Less than six months after hosting Africa's first FIFA World Cup, South Africa is using two new stadiums and other infrastructure to position itself as a stop-off for big international touring acts.

U2, Bon Jovi, Neil Diamond and Kings of Leon-the latter two acts appearing in South Africa for the first time-have either performed since the start of the year or are all lining up gigs for 2011, with more stadium shows set to be announced in the new year.

Capetown-based Live Nation partner Big Concerts aims to bring five to six stadium shows per year to Cape Town Stadium and Johannesburg's FNB Stadium (known as Soccer City during the World Cup) beginning in 2011. That's a big increase from the three stadium concerts performed by Rod Stewart, Lionel Ritchie and Elton John between 2008 and 2010.

Big Concerts was consulted on the design of Cape Town Stadium as a multipurpose venue, ensuring it has the flexibility, access and facilities needed to stage something like U2's sold-out February 2011 360° show, according to Big Concerts COO John Langford.

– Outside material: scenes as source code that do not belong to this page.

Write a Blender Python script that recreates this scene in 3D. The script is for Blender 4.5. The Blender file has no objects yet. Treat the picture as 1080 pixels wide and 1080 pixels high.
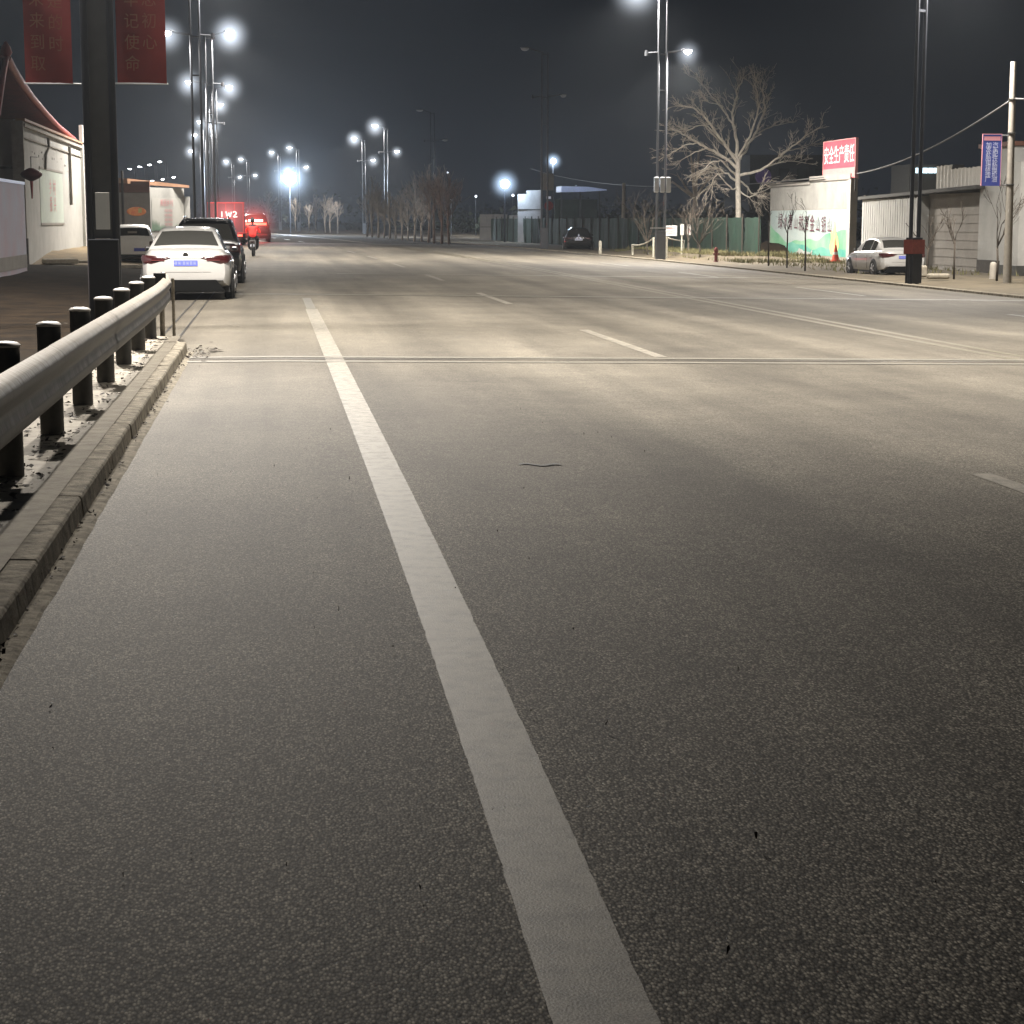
import bpy, bmesh, math, random
from mathutils import Vector, Matrix
random.seed(11)
R = math.radians
scene = bpy.context.scene
COL = scene.collection

# ------------------------------------------------------------------ camera
F = 2000.0                      # focal length in photo pixels (1080 wide)
PITCH = math.atan(308.0 / F)
YAW = math.atan(255.0 * math.cos(PITCH) / F)
CAMZ = 1.6
fwd = Vector((math.sin(YAW) * math.cos(PITCH), math.cos(YAW) * math.cos(PITCH), -math.sin(PITCH)))
rgt = Vector((math.cos(YAW), -math.sin(YAW), 0))
upv = rgt.cross(fwd)
cam_d = bpy.data.cameras.new('camera')
cam = bpy.data.objects.new('camera', cam_d)
COL.objects.link(cam)
cam.location = (0, 0, CAMZ)
cam.rotation_euler = Matrix((rgt, upv, -fwd)).transposed().to_euler()
cam_d.sensor_width = 36
cam_d.lens = 36 * F / 1080
cam_d.clip_end = 3000
scene.camera = cam

def zg(x):                      # the road falls about 1 percent to the right
    return -0.0135 * min(max(x, 0), 30)
def shift(y):                   # the road bends left in the distance
    return -3.3e-4 * max(0, y - 60) ** 2
def gp(px, py, dz=0):           # photo point -> point on the ground
    d = fwd * F + rgt * (px - 540) + upv * (540 - py)
    t = (dz - CAMZ) / d.z
    if d.x * t > 0:
        t = (dz - CAMZ) / (d.z + 0.0135 * d.x)
    return Vector((d.x * t, d.y * t, CAMZ + d.z * t))
def at(px, py, Y):              # photo point -> point at distance Y down the road
    d = fwd * F + rgt * (px - 540) + upv * (540 - py)
    t = Y / d.y
    return Vector((d.x * t, Y, CAMZ + d.z * t))
def onx(px, py, X):             # photo point -> point on the plane x = X
    d = fwd * F + rgt * (px - 540) + upv * (540 - py)
    t = X / d.x
    return Vector((X, d.y * t, CAMZ + d.z * t))

# --------------------------------------------------------------- materials
def nt(name):
    m = bpy.data.materials.new(name)
    m.use_nodes = True
    return m, m.node_tree.nodes, m.node_tree.links, m.node_tree.nodes['Principled BSDF']
def mat(name, c, rough=.7, metal=0, scale=8, amt=.25, bump=0, emis=None, es=0, c2=None, coat=0, stretch=None, spec=None):
    m, N, L, b = nt(name)
    c = tuple(c) + (1,)
    if amt or c2:
        tc = N.new('ShaderNodeTexCoord')
        no = N.new('ShaderNodeTexNoise'); no.inputs['Scale'].default_value = scale; no.inputs['Detail'].default_value = 7
        no.inputs['Roughness'].default_value = .65
        if stretch:
            mp = N.new('ShaderNodeMapping'); mp.inputs['Scale'].default_value = stretch
            L.new(tc.outputs['Object'], mp.inputs[0]); L.new(mp.outputs[0], no.inputs[0])
        else:
            L.new(tc.outputs['Object'], no.inputs[0])
        r = N.new('ShaderNodeValToRGB')
        r.color_ramp.elements[0].position = .32; r.color_ramp.elements[1].position = .68
        k = 1 - amt
        r.color_ramp.elements[0].color = (tuple(c2) + (1,)) if c2 else (c[0]*k, c[1]*k, c[2]*k, 1)
        r.color_ramp.elements[1].color = c
        L.new(no.outputs[0], r.inputs[0]); L.new(r.outputs[0], b.inputs['Base Color'])
        if bump:
            bu = N.new('ShaderNodeBump'); bu.inputs['Strength'].default_value = bump; bu.inputs['Distance'].default_value = .02
            L.new(no.outputs[0], bu.inputs['Height']); L.new(bu.outputs[0], b.inputs['Normal'])
    else:
        b.inputs['Base Color'].default_value = c
    b.inputs['Roughness'].default_value = rough
    b.inputs['Metallic'].default_value = metal
    if coat: b.inputs['Coat Weight'].default_value = coat; b.inputs['Coat Roughness'].default_value = .08
    if spec is not None: b.inputs['Specular IOR Level'].default_value = spec
    if emis:
        b.inputs['Emission Color'].default_value = tuple(emis) + (1,)
        b.inputs['Emission Strength'].default_value = es
        m.cycles.emission_sampling = 'NONE' if es > 3 else 'AUTO'
    return m

def asphalt():
    m, N, L, b = nt('asphalt')
    tc = N.new('ShaderNodeTexCoord')
    def noise(s, det=5, rgh=.6, vec=None):
        n = N.new('ShaderNodeTexNoise'); n.inputs['Scale'].default_value = s
        n.inputs['Detail'].default_value = det; n.inputs['Roughness'].default_value = rgh
        L.new(vec or tc.outputs['Object'], n.inputs[0]); return n.outputs[0]
    def ramp(f, p0, c0, p1, c1):
        r = N.new('ShaderNodeValToRGB'); e = r.color_ramp.elements
        e[0].position = p0; e[0].color = tuple(c0) + (1,); e[1].position = p1; e[1].color = tuple(c1) + (1,)
        L.new(f, r.inputs[0]); return r
    def mul(a, b2, fac=1):
        x = N.new('ShaderNodeMix'); x.data_type = 'RGBA'; x.blend_type = 'MULTIPLY'; x.inputs[0].default_value = fac
        L.new(a, x.inputs[6]); L.new(b2, x.inputs[7]); return x.outputs[2]
    v = N.new('ShaderNodeTexVoronoi'); v.inputs['Scale'].default_value = 140; v.inputs['Randomness'].default_value = 1
    mpv = N.new('ShaderNodeMapping'); mpv.inputs['Scale'].default_value = (1, .48, 1); L.new(tc.outputs['Object'], mpv.inputs[0]); L.new(mpv.outputs[0], v.inputs[0])
    sep = N.new('ShaderNodeSeparateColor'); L.new(v.outputs['Color'], sep.inputs[0])
    stone = ramp(sep.outputs[0], .0, (.062, .058, .052), 1, (.52, .495, .45))
    e = stone.color_ramp.elements.new(.55); e.color = (.215, .203, .182, 1)
    gap = ramp(v.outputs['Distance'], .25, (1, 1, 1), .72, (.10, .10, .10))
    c = mul(stone.outputs[0], gap.outputs[0])
    sy = N.new('ShaderNodeSeparateXYZ'); L.new(tc.outputs['Object'], sy.inputs[0])
    wr = N.new('ShaderNodeMapRange'); wr.inputs[1].default_value = 4; wr.inputs[2].default_value = 17; wr.inputs[3].default_value = 0; wr.inputs[4].default_value = .84
    L.new(sy.outputs[1], wr.inputs[0])
    sm = N.new('ShaderNodeMix'); sm.data_type = 'RGBA'; L.new(wr.outputs[0], sm.inputs[0]); L.new(c, sm.inputs[6]); sm.inputs[7].default_value = (.138, .128, .110, 1)
    c = sm.outputs[2]
    fine = ramp(noise(55, 4, .7, mpv.outputs[0]), .36, (.70, .70, .70), .62, (1.28, 1.27, 1.25)); c = mul(c, fine.outputs[0])
    big = ramp(noise(.55, 6, .6), .3, (.80, .79, .78), .7, (1.18, 1.17, 1.14)); c = mul(c, big.outputs[0])
    mp = N.new('ShaderNodeMapping'); mp.inputs['Scale'].default_value = (1.1, .018, 1)
    L.new(tc.outputs['Object'], mp.inputs[0])
    tr = ramp(noise(1.0, 4, .55, mp.outputs[0]), .34, (.80, .79, .77), .68, (1.2, 1.19, 1.16)); c = mul(c, tr.outputs[0])
    mid = ramp(noise(7, 5, .7), .3, (.86, .85, .84), .7, (1.13, 1.13, 1.12)); c = mul(c, mid.outputs[0])
    mp2 = N.new('ShaderNodeMapping'); mp2.inputs['Scale'].default_value = (.42, .05, 1); mp2.inputs['Location'].default_value = (3.3, 1.7, 0)
    L.new(tc.outputs['Object'], mp2.inputs[0])
    tr2 = ramp(noise(1.0, 5, .6, mp2.outputs[0]), .38, (.70, .695, .69), .62, (1.22, 1.22, 1.21)); c = mul(c, tr2.outputs[0])
    st = ramp(noise(1.7, 8, .72), .60, (1, 1, 1), .72, (.72, .71, .70)); c = mul(c, st.outputs[0])
    L.new(c, b.inputs['Base Color'])
    b.inputs['Roughness'].default_value = .78
    b.inputs['Specular IOR Level'].default_value = .24
    bu = N.new('ShaderNodeBump'); bu.inputs['Strength'].default_value = .42; bu.inputs['Distance'].default_value = .004; bu.invert = True
    L.new(v.outputs['Distance'], bu.inputs['Height']); L.new(bu.outputs[0], b.inputs['Normal'])
    return m

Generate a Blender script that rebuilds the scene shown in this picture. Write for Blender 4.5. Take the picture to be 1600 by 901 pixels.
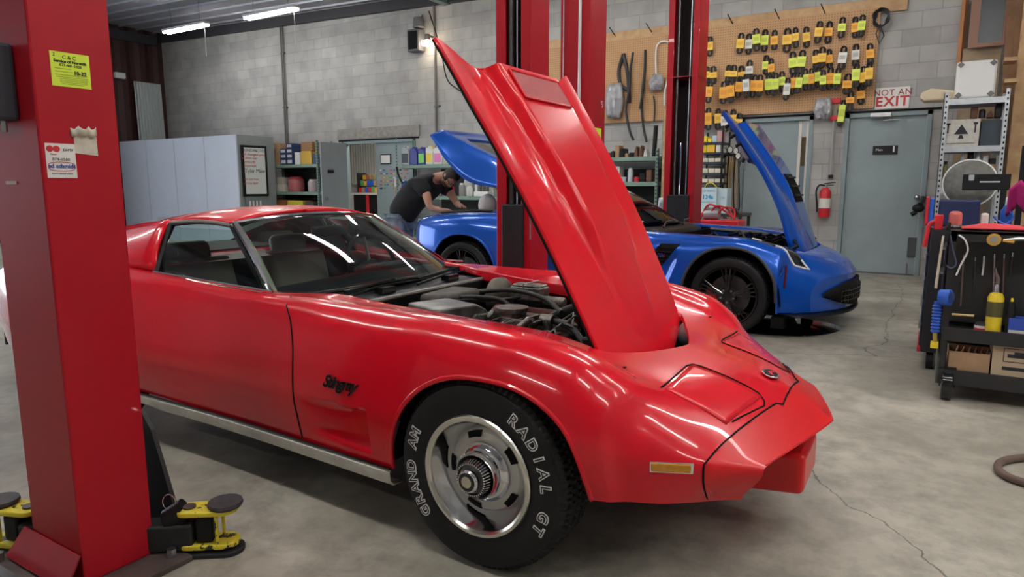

He describes the 70,000- capacity stadium and the 100,000-capacity FNB Stadium as being among the "best in the world."

In addition to spurring the construction of new facilities, South Africa's World Cup preparations also included improved health and safety standards and stricter laws protecting copyrights, Langford says. "The World Cup made South Africa very event-friendly," he says.

Fan reaction to the new wave of stadium shows-usually scheduled as a stopover either on the way to or way back from Australian dates-has been positive. U2 sold out its Feb. 13 Johannesburg show at FNB Stadium, grossing $9.4 million onattendance of 94,232, while the band's Feb. 18 concert in Cape Town grossed $6.1 million on attendance of 72,532, according to Billboard Boxscore.

Sales have also been strong for upcoming performances by Diamond and Kings of Leon. The latter are scheduled to perform at Cape Town Stadium Oct. 26 and at FNB Stadium on Oct. 29. Bon Jovi has yet to confirm its dates but is also expected to generate brisk demand for tickets.

Bon Jovi co-manager Paul Korzilius says the new venues and the potential for strong ticket sales persuaded the band to make a return visit to South Africa, having played four concerts there in 1995. But he says shows in the territory will need to make money in their own right if South Africa is to establish itself on the international touring circuit.

"Making money is goal No. 1, as record sales are no longer a significant revenue stream and merchandise is only the icing on the cake," Korzilius says. "You need the cake first."

Langford says that Big Concerts generally needs to sell about 90% of tickets to break even. The company has been turning to corporate sponsors to boost the profitability of shows, with Nokia already onboard for the Kings of Leon dates, and negotiations are under way with mobile operators and financial institutions for other tours.

But not everyone is enthusiastic about the influx of international superstars. Fans in Durban, Port Elizabeth and other cities have voiced their disgruntlement in online forums that Johannesburg and Cape Town are emerging as the only viable venues for stadium shows of the scale being booked by Big Concerts. Smaller venues are also worried that such large-scale concerts will draw a greater proportion of consumer entertainment spending.

Rob Allan, manager of Bassline, a 1,200-capacity club in Johannesburg that has hosted Feeder, Die Antwoord and Wyclef Jean, says hehasn't yet noticed any reduction in business. But looking ahead, he warns that "we can't compete with the media partnerships and publicity a [band like] U2 can command."

And Langford insists that improvements brought about by the World Cup will provide a boost to the country's overall touring business.

"The World Cup has radically changed the live music landscape in South Africa," he says. "We can now participate in the global stadium circuit in much the same way that South America and Australia does."